» WHAT THE TASK ASKS: Repeat only the lines running from the beginning of the material through the line that contains "S = bpy.context.scene".

» SUPPLIED DATA:
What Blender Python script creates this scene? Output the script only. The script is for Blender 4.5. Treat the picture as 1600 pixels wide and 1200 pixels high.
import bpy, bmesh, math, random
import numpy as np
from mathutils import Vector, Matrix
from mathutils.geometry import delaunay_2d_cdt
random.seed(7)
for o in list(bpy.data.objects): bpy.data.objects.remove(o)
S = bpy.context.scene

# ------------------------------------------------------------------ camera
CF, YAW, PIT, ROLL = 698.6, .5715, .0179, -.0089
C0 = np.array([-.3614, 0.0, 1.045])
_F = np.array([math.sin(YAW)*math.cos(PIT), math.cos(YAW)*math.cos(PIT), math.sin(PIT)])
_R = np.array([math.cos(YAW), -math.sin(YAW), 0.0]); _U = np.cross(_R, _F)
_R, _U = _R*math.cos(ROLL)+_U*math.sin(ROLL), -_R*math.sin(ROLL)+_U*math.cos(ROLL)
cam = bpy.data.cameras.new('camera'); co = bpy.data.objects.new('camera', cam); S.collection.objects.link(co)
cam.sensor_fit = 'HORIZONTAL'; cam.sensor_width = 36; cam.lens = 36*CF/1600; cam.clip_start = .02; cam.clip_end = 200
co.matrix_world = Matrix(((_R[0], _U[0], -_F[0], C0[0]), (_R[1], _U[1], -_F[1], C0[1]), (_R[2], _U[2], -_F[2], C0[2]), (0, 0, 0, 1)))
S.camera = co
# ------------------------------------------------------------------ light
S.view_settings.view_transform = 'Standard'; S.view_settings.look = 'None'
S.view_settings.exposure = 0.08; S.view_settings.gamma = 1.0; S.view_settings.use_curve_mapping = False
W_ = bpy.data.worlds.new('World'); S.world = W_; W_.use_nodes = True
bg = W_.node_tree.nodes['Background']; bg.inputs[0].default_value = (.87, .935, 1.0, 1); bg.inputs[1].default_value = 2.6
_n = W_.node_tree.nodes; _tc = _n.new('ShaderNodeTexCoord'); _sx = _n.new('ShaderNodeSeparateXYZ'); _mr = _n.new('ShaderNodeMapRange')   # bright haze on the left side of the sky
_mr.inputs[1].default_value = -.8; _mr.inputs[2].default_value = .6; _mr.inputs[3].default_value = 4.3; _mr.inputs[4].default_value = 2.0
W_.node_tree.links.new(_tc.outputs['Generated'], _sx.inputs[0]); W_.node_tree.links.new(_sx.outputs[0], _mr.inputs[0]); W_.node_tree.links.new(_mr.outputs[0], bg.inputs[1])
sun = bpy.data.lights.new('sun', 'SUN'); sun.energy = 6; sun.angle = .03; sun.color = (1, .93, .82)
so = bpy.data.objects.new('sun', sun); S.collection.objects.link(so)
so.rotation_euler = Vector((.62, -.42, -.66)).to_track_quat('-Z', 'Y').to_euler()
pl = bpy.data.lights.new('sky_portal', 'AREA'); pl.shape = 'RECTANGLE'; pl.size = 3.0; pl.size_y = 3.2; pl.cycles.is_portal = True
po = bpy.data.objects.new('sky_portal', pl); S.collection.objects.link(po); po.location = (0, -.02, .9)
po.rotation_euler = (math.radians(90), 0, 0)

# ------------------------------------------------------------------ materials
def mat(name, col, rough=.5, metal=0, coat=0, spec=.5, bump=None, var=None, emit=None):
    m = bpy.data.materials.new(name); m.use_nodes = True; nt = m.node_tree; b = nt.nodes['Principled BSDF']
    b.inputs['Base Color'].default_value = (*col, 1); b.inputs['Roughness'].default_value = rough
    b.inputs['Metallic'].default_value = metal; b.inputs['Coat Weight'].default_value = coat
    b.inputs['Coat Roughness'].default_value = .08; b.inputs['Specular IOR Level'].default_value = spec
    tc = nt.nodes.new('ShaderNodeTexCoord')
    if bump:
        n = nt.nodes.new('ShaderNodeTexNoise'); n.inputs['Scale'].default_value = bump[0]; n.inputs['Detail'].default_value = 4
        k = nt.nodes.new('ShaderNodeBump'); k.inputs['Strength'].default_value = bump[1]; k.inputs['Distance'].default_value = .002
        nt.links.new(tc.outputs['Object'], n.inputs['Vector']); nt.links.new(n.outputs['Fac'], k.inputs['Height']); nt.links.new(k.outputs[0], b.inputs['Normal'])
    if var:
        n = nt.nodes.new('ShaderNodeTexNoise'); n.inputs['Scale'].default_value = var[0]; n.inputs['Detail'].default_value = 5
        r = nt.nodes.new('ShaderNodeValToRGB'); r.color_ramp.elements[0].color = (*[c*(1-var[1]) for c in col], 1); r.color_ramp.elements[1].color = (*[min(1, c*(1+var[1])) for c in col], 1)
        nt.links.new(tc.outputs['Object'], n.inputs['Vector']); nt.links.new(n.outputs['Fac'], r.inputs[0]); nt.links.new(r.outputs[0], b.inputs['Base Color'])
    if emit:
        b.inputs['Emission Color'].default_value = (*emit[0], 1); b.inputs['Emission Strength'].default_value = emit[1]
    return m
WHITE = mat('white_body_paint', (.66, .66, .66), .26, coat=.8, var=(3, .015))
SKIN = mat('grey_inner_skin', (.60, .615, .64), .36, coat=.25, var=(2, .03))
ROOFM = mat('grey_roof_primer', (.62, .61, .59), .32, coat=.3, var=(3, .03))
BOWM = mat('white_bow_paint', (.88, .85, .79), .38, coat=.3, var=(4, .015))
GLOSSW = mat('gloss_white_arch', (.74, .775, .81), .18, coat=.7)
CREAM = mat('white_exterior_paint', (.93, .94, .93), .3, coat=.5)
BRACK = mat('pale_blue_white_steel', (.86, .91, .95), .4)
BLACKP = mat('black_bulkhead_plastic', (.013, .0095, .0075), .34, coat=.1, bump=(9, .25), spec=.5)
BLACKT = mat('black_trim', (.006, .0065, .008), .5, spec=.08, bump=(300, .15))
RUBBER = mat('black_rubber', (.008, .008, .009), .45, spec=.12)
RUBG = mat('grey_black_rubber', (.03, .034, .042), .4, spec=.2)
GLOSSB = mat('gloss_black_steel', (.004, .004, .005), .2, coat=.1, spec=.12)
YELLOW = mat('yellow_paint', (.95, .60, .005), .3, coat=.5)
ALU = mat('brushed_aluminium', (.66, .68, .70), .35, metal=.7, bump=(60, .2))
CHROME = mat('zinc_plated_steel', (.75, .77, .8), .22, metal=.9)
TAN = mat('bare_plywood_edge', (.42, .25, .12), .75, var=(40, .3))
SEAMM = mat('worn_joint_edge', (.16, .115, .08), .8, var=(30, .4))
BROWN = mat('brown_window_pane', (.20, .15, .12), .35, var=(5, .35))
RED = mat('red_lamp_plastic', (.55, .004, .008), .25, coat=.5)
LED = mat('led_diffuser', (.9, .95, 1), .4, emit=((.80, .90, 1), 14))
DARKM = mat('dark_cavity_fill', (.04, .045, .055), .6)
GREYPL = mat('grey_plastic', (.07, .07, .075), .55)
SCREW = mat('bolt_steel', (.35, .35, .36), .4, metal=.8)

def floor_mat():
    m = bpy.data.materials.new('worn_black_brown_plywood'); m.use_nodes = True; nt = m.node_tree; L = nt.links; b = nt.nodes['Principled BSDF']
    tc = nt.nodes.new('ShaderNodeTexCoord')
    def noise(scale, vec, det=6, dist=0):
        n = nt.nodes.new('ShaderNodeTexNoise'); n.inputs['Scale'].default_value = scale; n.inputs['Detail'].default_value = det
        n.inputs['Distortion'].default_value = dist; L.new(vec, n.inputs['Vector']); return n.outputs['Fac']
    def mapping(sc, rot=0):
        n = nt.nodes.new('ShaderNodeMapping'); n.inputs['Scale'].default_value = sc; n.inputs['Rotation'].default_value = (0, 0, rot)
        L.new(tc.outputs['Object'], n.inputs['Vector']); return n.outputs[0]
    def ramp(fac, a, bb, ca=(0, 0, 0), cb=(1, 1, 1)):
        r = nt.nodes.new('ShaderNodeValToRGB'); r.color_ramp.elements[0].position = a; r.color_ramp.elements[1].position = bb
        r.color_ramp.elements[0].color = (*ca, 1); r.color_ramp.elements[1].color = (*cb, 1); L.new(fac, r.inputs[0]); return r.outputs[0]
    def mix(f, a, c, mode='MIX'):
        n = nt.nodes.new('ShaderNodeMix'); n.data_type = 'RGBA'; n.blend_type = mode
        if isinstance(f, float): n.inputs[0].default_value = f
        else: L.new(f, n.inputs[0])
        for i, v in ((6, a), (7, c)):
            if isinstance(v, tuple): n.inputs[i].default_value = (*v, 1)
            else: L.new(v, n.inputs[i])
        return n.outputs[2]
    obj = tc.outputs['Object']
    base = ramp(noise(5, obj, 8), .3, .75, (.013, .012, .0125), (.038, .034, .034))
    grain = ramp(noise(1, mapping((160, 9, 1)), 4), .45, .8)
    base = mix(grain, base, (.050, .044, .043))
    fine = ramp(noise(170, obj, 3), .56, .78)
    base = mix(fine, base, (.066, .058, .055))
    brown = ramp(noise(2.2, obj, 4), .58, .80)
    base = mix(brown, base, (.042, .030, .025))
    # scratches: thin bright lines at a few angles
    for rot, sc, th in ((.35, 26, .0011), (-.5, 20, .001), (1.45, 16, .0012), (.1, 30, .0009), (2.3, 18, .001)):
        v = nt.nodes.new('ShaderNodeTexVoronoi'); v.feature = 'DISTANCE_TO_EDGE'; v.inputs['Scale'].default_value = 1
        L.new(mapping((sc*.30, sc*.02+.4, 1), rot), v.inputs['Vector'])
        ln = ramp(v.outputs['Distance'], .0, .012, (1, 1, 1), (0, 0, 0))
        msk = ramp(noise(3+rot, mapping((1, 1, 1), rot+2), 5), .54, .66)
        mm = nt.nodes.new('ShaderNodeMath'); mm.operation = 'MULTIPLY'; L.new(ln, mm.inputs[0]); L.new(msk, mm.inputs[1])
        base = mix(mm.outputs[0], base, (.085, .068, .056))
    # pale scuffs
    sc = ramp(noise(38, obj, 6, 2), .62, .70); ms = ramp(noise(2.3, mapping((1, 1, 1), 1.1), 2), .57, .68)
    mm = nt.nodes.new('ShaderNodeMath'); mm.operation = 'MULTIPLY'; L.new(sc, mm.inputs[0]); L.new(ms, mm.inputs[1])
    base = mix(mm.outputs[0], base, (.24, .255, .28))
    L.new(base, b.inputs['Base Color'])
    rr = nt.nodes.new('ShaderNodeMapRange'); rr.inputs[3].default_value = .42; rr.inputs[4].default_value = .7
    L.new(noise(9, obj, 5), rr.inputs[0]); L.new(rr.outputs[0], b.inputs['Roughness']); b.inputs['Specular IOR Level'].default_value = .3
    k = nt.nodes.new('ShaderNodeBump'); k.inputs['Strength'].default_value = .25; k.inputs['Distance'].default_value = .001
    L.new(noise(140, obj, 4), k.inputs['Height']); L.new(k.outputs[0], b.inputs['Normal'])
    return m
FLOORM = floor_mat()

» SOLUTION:
What Blender Python script creates this scene? Output the script only. The script is for Blender 4.5. Treat the picture as 1600 pixels wide and 1200 pixels high.
import bpy, bmesh, math, random
import numpy as np
from mathutils import Vector, Matrix
from mathutils.geometry import delaunay_2d_cdt
random.seed(7)
for o in list(bpy.data.objects): bpy.data.objects.remove(o)
S = bpy.context.scene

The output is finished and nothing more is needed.